Vendredi matin, "Tatie Danielle" bravait le mauvais temps pour manifester devant le siège de Veolia Environnement. "Je m’insurge contre un système qui nous gouverne. Les hommes qui servent ce système, je m’en soucie peu, plaide-t-elle. Ils sont dans la légalité, mais quand une loi ne répond pas à l’intérêt général, on peut la critiquer! Les multinationales se rendent compte qu’elles sont observées, critiquées, et s’en inquiètent. Parfois je me retrouve à la tribune à côté d’un de leurs représentants, on emploie des mots similaires mais on n’y met pas le même sens. Quand ils disent “eau pour tous”, c’est pour tous ceux qui peuvent payer. C’est leur logique, pas la mienne."

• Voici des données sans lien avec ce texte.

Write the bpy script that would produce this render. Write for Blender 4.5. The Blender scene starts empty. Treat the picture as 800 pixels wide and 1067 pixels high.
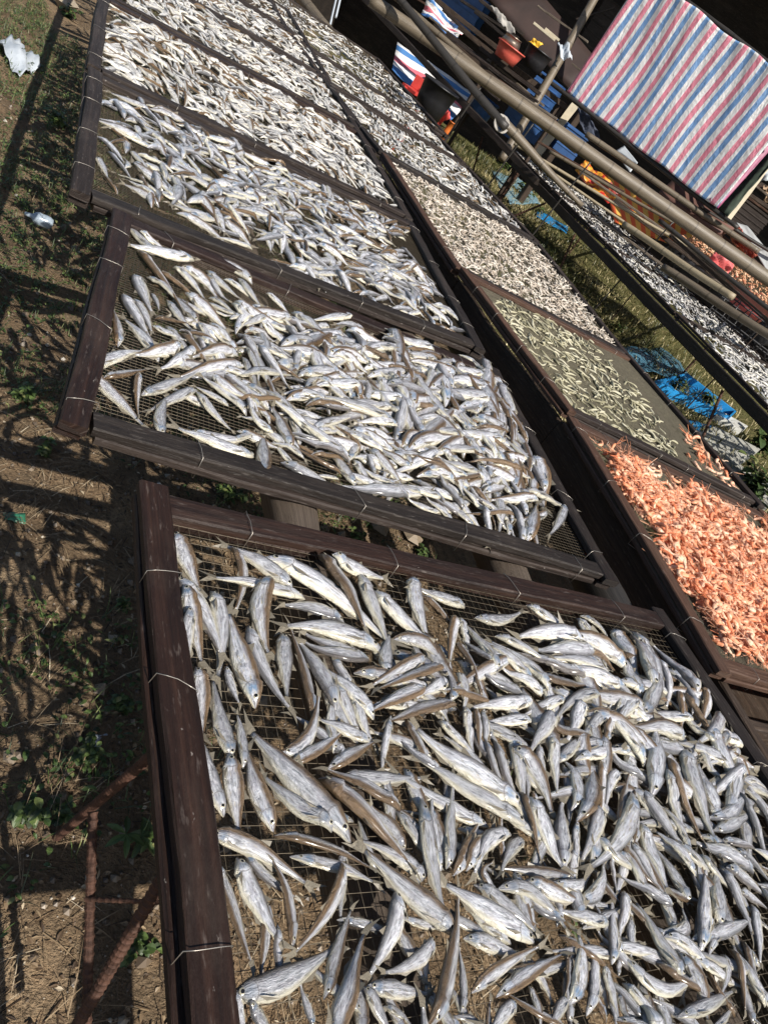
import bpy, math, random
import numpy as np
from mathutils import Vector, Matrix
random.seed(7); rng = np.random.default_rng(11)
R = math.radians
C = bpy.context.scene.collection
sc = bpy.context.scene
# ---------------------------------------------------------------- camera, sky, sun, exposure
F = 800.0
CB = np.array([-0.22056896, 0.67317645, -0.70582066])
CA = np.array([0.82132726, -0.26212572, -0.50666718])
CU = np.array([0.52609016, 0.6914648, 0.49508138])
CAMH = 1.40
cam = bpy.data.cameras.new('camera'); camo = bpy.data.objects.new('camera', cam); C.objects.link(camo)
cam.sensor_width = 36; cam.lens = 36 * F / 1067; cam.clip_start = 0.02; cam.clip_end = 3000
M = Matrix([list(CA) + [0], list(CB) + [0], list(CU) + [CAMH], [0, 0, 0, 1]])
camo.matrix_world = M; sc.camera = camo
SUNV = Vector((-0.25, 1.06, -1.0)).normalized()          # direction the light travels
elev = math.asin(-SUNV.z); azi = math.atan2(-SUNV.x, -SUNV.y)  # direction towards the sun
w = bpy.data.worlds.new('World'); sc.world = w; w.use_nodes = True
nt = w.node_tree; bg = nt.nodes['Background']
sky = nt.nodes.new('ShaderNodeTexSky'); sky.sky_type = 'NISHITA'; sky.sun_disc = False
sky.sun_elevation = elev; sky.sun_rotation = azi
nt.links.new(sky.outputs[0], bg.inputs[0]); bg.inputs[1].default_value = 0.07
sun = bpy.data.lights.new('sun', 'SUN'); sun.energy = 4.8; sun.angle = R(0.5); sun.color = (1.0, 0.94, 0.86)
suno = bpy.data.objects.new('sun', sun); C.objects.link(suno)
suno.rotation_euler = SUNV.to_track_quat('-Z', 'Y').to_euler()
sc.view_settings.view_transform = 'Standard'; sc.view_settings.look = 'None'
sc.view_settings.exposure = 0.5; sc.view_settings.gamma = 1
sc.view_settings.use_curve_mapping = False

def P(x, y, z):
    """the point of the level plane at height z that the photograph shows at pixel x, y"""
    r = np.array([x - 400, -(y - 533.5), -F]); v = np.array([r @ CA, r @ CB, r @ CU])
    t = (z - CAMH) / v[2]; v = v * t; return np.array([v[0], v[1], z])
def at(x, y, d):
    r = np.array([x - 400, -(y - 533.5), -F]) * (d / F)
    return np.array([r @ CA, r @ CB, r @ CU + CAMH])
def proj(p):
    q = np.array([p[0], p[1], p[2] - CAMH]); r = q[0] * CA + q[1] * CB + q[2] * CU
    return np.array([400 + F * r[0] / -r[2], 533.5 - F * r[1] / -r[2]])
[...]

Sur son bureau de la Fondation France Libertés s’étalent des livres. En haut de la pile, le nouveau Hervé Kempf, auteur fétiche d’Hugo Chavez, intitulé Pour sauver la planéte, sortez du capitalisme. Hugo Chávez, Evo Morales ou Rafael Correa, les nouveaux leaders de l’"Amérique latine rouge", sont ses amis. Danielle Mitterrand arpente le monde: "Je ne parle pas une seule langue étrangère, je fais des efforts, j’ai des méthodes Assimil pour l’anglais, le brésilien… mais je n’y arrive pas", sourit-elle. Tant pis, elle voyage quand même et parvient toujours à se faire comprendre. Au fond, elle se sent mieux avec les paysans sans terre brésiliens ou les Indiens boliviens qu’avec ses concitoyens: "En France, j’ai un handicap, j’ai été première dame pendant quatorze ans. C’est un état de fait, je ne m’en plains pas. Les autres premières dames, elles ont un tempérament différent." Elle ne veut pas aller plus loin. Quand un de ses collaborateurs essaie de lui faire dire du mal de Carla Bruni-Sarkozy, elle refuse: "Je suis bien contente qu’elle continue son métier, j’aimais bien l’écouter."

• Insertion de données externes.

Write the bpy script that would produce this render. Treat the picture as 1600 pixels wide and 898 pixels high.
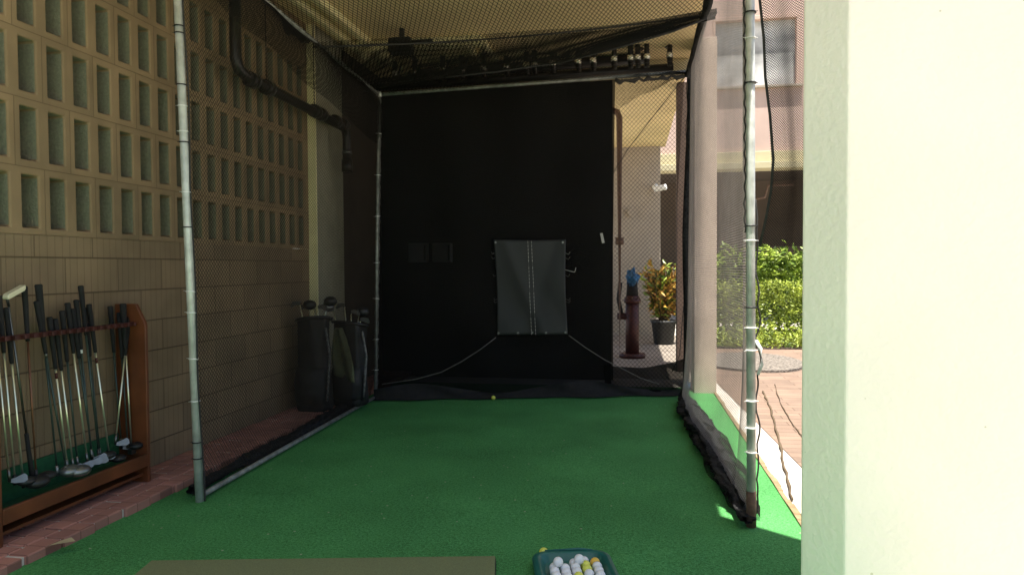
import bpy, bmesh, math, random
import numpy as np
from mathutils import Vector, Matrix, noise
random.seed(7); np.random.seed(7)
R = math.radians
for o in list(bpy.data.objects): bpy.data.objects.remove(o)
C = bpy.context.scene.collection
S = bpy.context.scene

# ------------------------------------------------------------------ camera, light
FPX = 1110.0
CAMZ = 1.30
YAW, PITCH, ROLL = R(9.5), R(1.65), R(0.35)
CR = Matrix.Rotation(YAW, 3, 'Z') @ Matrix.Rotation(R(90) - PITCH, 3, 'X') @ Matrix.Rotation(-ROLL, 3, 'Z')
CAM = Vector((0, 0, CAMZ))
cd = bpy.data.cameras.new('camera'); cam = bpy.data.objects.new('camera', cd); C.objects.link(cam)
cam.matrix_world = Matrix.Translation(CAM) @ CR.to_4x4()
cd.sensor_width = 36; cd.lens = FPX / 1600 * 36; cd.clip_end = 500; cd.clip_start = .02
S.camera = cam
S.render.resolution_x = 1024; S.render.resolution_y = 574

SD = Vector((-0.054, 0.20, -1.0)).normalized()          # direction the sunlight travels
w = bpy.data.worlds.new("World"); S.world = w; w.use_nodes = True
nt = w.node_tree; bg = nt.nodes['Background']
sky = nt.nodes.new('ShaderNodeTexSky'); sky.sky_type = 'NISHITA'; sky.sun_disc = False
sky.sun_elevation = math.asin(-SD.z); sky.sun_rotation = math.atan2(-SD.x, -SD.y)
sky.dust_density = 2.0
nt.links.new(sky.outputs[0], bg.inputs[0]); bg.inputs[1].default_value = .085
sl = bpy.data.lights.new('sun', 'SUN'); sl.energy = 5; sl.angle = R(.5); sl.color = (1, .95, .86)
so = bpy.data.objects.new('sun', sl); C.objects.link(so)
so.rotation_euler = SD.to_track_quat('-Z', 'Y').to_euler()
S.view_settings.view_transform = 'Standard'; S.view_settings.look = 'None'
S.view_settings.exposure = 1.45; S.view_settings.gamma = 1
S.view_settings.use_curve_mapping = False
S.cycles.max_bounces = 10; S.cycles.diffuse_bounces = 6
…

Elle ne croit plus vraiment au Parti socialiste
Danielle Mitterrand n’est pas devenue sarkozyste pour autant. Elle était plus à gauche que son mari, elle est aujourd’hui plus à gauche que ce qui fut son parti, le PS. "Il y a une droite et une gauche, la droite défend un capitalisme pur et dur qui oublie l’intérêt général, la gauche est plus attentive à la population, c’est vrai. Mais aujourd’hui, le système est si fort qu’il a fini par convaincre des gens qui normalement devraient s’y opposer. Le libéralisme a trompé son monde, avec ce mot qui ressemble tant à celui de liberté."
Danielle Mitterrand ne croit plus vraiment au Parti socialiste, pas assez critique contre le système capitaliste, trop enclin à défendre les multinationales. Alors, elle penche vers Europe Ecologie. "J’ai écouté Cécile, ce matin, elle était bien", glisse-t-elle à Jean-Luc Touly, directeur de l’eau à la Fondation France Libertés et candidat sur la liste de Cécile Duflot. "Danielle la rouge" n’appellera pas pour autant à voter pour les Verts: "J’ai été sollicitée, mais je ne ferai pas de meeting pour eux. Et je n’appellerai pas à voter, le vote est secret ! Je les regarde avec intérêt, dès l’instant où ils veulent remuer, sortir de ce système. Je regrette que le PS ne soit pas plus à l’écoute de l’environnement, de la bataille pour l’eau."
Au congrès des maires de France, en novembre dernier, elle a distribué son appel aux « porteurs d’eau » sous la pluie. Les élus étaient surpris de voir l’épouse de l’ancien président, ils ne se sont pas laissé convaincre pour autant: "Individuellement, des élus nous soutiennent, mais dans les appareils non. Au gouvernement, non plus, je n’ai pas de soutien. On a eu une rencontre avec Chantal Jouanno, elle peut entendre, mais ça s’arrête là." La révolutionnaire ne se décourage pas pour autant. Danielle Mitterrand était à l’aise, à la tête de sa fondation, son combat pour les droits de l’homme était consensuel.
La bataille contre les multinationales de l’eau fait plus clivage: "C’est plus facile de se battre contre un dictateur que contre une dictature mondiale. Au début, il y a treize ans, il y avait dix ou vingt personnes aux conférences, on passait pour des illuminés. Aujourd’hui, on bénéficie d’une grande écoute, des politiques locaux viennent, des municipalités de droite et de gauche veulent retrouver une gestion publique de l’eau, Paris vient de le faire." Danielle Mitterrand est optimiste: "L’argument qui convainc le plus est celui du prix, moins élevé avec une gestion publique." Pour parvenir à ses fins, elle utilise l’argument du coût. Danielle Mitterrand se veut radicale, elle sait aussi être pragmatique.
* Elle vient de publier Mot à Mot (Entretiens avec Yorgos Archimandritis), Cherche Midi.